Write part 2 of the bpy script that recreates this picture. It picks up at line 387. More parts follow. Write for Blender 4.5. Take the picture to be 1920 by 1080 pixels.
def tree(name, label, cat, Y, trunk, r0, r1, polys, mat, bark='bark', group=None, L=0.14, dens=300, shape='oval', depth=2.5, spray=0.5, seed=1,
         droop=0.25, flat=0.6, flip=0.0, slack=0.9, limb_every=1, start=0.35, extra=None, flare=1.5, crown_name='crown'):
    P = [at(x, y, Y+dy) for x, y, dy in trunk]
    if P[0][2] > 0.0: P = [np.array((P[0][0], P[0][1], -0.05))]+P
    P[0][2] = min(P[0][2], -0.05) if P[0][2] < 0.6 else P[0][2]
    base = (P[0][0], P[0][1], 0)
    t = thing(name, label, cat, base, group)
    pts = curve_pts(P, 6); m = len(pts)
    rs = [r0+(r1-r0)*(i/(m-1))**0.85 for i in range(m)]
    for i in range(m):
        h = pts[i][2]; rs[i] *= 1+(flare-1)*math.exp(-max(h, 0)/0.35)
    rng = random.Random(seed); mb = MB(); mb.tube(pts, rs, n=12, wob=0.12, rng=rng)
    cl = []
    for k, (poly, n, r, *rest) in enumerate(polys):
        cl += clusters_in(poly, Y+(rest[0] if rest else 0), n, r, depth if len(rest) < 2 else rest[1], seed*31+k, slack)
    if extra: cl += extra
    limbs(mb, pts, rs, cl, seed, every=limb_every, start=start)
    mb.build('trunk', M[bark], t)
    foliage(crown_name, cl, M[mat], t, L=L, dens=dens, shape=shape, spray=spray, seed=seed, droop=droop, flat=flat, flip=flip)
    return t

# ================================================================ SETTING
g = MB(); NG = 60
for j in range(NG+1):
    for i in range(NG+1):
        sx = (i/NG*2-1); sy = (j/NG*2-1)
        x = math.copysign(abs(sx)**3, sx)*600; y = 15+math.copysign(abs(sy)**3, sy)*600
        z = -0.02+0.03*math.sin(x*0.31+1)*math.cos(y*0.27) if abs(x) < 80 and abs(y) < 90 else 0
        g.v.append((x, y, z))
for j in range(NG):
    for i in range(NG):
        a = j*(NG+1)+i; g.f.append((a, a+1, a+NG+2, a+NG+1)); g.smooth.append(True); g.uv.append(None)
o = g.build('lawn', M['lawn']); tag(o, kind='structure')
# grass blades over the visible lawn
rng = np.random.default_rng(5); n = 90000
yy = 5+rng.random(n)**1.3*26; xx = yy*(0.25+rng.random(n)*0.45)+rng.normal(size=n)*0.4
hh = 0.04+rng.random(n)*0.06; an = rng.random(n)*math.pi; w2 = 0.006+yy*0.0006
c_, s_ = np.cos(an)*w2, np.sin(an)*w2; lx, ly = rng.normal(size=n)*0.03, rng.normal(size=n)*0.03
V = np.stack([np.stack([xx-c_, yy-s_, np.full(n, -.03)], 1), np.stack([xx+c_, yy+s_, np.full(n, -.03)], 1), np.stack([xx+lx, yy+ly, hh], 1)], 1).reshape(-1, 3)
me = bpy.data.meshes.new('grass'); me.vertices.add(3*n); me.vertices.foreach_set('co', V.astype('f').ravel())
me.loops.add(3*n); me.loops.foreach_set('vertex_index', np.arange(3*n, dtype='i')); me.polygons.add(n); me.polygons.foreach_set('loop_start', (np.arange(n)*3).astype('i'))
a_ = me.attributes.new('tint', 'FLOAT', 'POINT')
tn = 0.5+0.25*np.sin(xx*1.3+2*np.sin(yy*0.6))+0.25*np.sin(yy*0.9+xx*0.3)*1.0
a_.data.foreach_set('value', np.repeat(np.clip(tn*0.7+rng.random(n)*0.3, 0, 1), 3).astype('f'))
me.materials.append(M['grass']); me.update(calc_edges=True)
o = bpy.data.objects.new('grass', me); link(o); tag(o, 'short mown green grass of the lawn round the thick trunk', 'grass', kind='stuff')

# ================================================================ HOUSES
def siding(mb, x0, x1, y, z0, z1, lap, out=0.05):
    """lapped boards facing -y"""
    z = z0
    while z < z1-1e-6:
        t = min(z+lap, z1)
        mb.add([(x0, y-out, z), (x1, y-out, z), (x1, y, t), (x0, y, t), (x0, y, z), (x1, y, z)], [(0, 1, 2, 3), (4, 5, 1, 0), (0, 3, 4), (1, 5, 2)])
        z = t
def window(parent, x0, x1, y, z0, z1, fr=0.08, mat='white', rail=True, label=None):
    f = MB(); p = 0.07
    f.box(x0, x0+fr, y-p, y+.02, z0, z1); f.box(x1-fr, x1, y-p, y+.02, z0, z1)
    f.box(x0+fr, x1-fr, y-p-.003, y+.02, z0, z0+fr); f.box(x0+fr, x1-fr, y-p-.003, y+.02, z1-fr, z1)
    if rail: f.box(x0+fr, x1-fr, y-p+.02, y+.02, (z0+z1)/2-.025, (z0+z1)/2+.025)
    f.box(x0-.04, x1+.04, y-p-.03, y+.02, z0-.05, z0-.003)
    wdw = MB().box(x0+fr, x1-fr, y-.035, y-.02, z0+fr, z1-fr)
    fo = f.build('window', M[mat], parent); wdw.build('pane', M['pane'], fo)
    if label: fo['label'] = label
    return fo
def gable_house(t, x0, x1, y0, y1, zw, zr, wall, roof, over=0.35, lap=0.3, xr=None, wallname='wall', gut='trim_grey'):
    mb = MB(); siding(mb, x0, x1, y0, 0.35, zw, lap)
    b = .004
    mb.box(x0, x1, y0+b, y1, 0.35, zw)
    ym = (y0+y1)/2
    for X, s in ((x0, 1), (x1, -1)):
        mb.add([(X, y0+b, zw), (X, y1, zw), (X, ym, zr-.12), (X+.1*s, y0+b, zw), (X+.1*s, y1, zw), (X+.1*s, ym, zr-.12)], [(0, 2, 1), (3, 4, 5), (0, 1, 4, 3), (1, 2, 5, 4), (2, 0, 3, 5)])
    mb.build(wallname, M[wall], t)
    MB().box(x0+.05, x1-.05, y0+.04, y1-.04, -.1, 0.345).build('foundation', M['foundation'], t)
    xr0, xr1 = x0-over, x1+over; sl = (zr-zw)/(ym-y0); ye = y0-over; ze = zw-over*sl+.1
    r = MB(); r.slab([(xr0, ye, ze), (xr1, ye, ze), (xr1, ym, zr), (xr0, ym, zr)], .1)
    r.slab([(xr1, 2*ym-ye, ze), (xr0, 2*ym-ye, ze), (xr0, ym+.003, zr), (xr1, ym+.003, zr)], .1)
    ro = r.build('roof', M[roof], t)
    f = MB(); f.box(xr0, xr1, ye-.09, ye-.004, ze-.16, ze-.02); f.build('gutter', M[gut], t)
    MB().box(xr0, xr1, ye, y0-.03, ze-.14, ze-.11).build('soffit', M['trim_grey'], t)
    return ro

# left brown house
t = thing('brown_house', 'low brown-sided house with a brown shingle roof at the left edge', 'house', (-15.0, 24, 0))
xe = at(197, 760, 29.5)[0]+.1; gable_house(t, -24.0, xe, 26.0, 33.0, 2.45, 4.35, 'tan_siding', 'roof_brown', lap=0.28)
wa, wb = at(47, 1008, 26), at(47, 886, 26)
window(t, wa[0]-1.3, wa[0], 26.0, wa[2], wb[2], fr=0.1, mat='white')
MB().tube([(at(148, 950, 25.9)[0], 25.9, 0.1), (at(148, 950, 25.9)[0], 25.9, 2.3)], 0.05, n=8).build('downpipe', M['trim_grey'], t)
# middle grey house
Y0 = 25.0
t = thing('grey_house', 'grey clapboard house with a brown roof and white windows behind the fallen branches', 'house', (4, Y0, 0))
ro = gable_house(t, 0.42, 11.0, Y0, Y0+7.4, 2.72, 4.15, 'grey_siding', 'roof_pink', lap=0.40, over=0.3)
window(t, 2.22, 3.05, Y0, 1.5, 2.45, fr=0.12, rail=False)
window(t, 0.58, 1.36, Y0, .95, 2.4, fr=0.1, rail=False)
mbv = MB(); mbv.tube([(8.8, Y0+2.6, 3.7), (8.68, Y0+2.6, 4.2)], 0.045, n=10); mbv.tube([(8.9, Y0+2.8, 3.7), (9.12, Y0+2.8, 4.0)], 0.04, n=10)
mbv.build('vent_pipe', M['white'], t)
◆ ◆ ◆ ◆
Find the word "bark" in the data and show each line that holds it.

Output of the exercise:
def tree(name, label, cat, Y, trunk, r0, r1, polys, mat, bark='bark', group=None, L=0.14, dens=300, shape='oval', depth=2.5, spray=0.5, seed=1,
    mb.build('trunk', M[bark], t)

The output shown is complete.